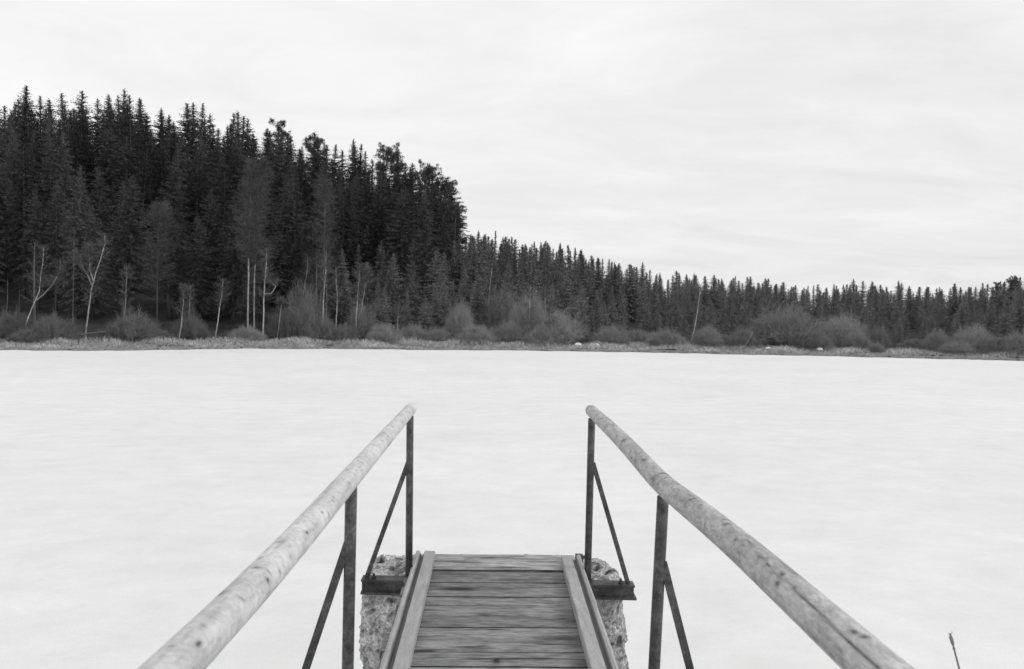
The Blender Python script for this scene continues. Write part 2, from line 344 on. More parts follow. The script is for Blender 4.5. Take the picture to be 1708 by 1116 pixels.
# the dark gap trees behind the bushes on the right
def third(px, a, b):
    return a if px < b[0] else None
def spruce_label(z, px, Y):
    def pick(tab): return next(b_ for a_, b_ in tab if px < a_)
    if z == 'back':
        k = 'on the hill crest ' if Y > 118 else 'below the crest ' if Y > 104 else 'half way up the hill '
        w_ = pick([(45, 'at the left edge'), (110, 'above the forked birch'), (170, 'above the tall leaning birch'), (240, 'above the slender grey birch'), (320, 'above the two small birches'), (400, 'left of the pale larches'),
                   (450, 'behind the pale larches'), (510, 'right of the pale larches'), (565, 'above the bright white birch'), (620, 'above the twin stemmed birch'), (690, 'beside the first ragged pines'), (9999, 'beside the last pines of the stand')])
        return 'tall dark spruce ' + k + w_, 'tall spruces ' + k + w_
    if z == 'front':
        k = 'front row at hill foot, ' if Y < 79 else 'second row at hill foot, '
        w_ = pick([(30, 'at the left edge'), (110, 'behind the forked birch'), (180, 'behind the tall leaning birch'), (250, 'behind the slender grey birch'), (340, 'behind the two small birches'), (400, 'left of the pale larches'), (470, 'behind the round bush and pale larches'), (9999, 'behind the thicket of thin birches')])
        return 'dark spruce ' + k + w_, 'spruces ' + k + w_
    w_ = pick([(580, 'behind the bright white birch'), (620, 'behind the twin stemmed birch'), (665, 'above the low pale bush'), (710, 'above the short thin birch'), (770, 'under the corner of the pine stand'), (830, 'just right of the tall stand'), (880, 'behind the curved-foot birch'),
               (940, 'behind the broad pale bush'), (1000, 'behind the pale reed mound'), (1060, 'behind the round bush right of the mound'), (1130, 'left of the lone white birch'), (1210, 'right of the lone white birch'), (1270, 'behind the bent sapling'),
               (1350, 'behind the largest domed bush'), (1440, 'behind the second domed bush'), (1500, 'behind the slim bare tree'), (1580, 'in the dark gap between bushes'), (1650, 'behind the domed bush of the right-hand thicket'), (9999, 'at the right edge')])
    k = 'front row ' if Y < 80 else 'second row ' if Y < 91 else 'rear '
    return k + 'young spruce ' + w_, k + 'young spruces ' + w_
seen = [t for t in trees if -25 < t[6] < 1733]; unseen = [t for t in trees if not -25 < t[6] < 1733]
indiv = seen[:300]; rest = seen[300:]
for n, (_, kind, x, y, H, z, px) in enumerate(indiv):
    lab, grp = spruce_label(z, px, y)
    if kind == 'm': put_tree(kind, 'spruce_tree', x, y, H, MAT_H, MATURE[n % 6], lab, grp, 'spruce', random.uniform(.85, 1.4) * (18 / H) ** .3)
    else: put_tree(kind, 'young_spruce', x, y, H, YNG_H, YOUNG[(n * 5 + int(x * 3)) % 8], lab, grp, 'spruce', random.uniform(.6, 1.3) * (9 / H) ** .3)
for rest, nm_, lb_ in ((rest, 'distant_forest', 'far rows of small spruces closing the skyline behind the right shore'), (unseen, 'outer_forest', 'spruce forest running on past both sides of the picture')):
    parts = []; cache = {}
    for n, (_, kind, x, y, H, z, px) in enumerate(rest):
        me = (MATURE[n % 6] if kind == 'm' else YOUNG[(n * 5 + int(x * 3)) % 8])[1]; pH = MAT_H if kind == 'm' else YNG_H
        if me.name not in cache:
            a = np.empty(len(me.vertices) * 3); me.vertices.foreach_get('co', a); cache[me.name] = a.reshape(-1, 3)
        c = cache[me.name]; s = H / pH; ws = s * random.uniform(.6, 1.3) * (9 / max(H, 6)) ** .35; an = random.uniform(0, 6.28)
        Vn = np.stack([(c[:, 0] * math.cos(an) - c[:, 1] * math.sin(an)) * ws + x, (c[:, 0] * math.sin(an) + c[:, 1] * math.cos(an)) * ws + y, c[:, 2] * s + ground1(x, y) - .1], 1)
        parts.append((Vn, np.arange(len(Vn)).reshape(-1, 4)))
    V, Fc = cat(parts)
    tag(obj(nm_, mesh(nm_, V, Fc, M['young' if nm_[0] == 'd' else 'needle'])), lb_, 'forest', kind='stuff')
print('trees', len(trees), 'rest', len(rest))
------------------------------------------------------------
- [Written request] In how many lines does the word "parts" appear? Respond with the number alone.

- [In response] 4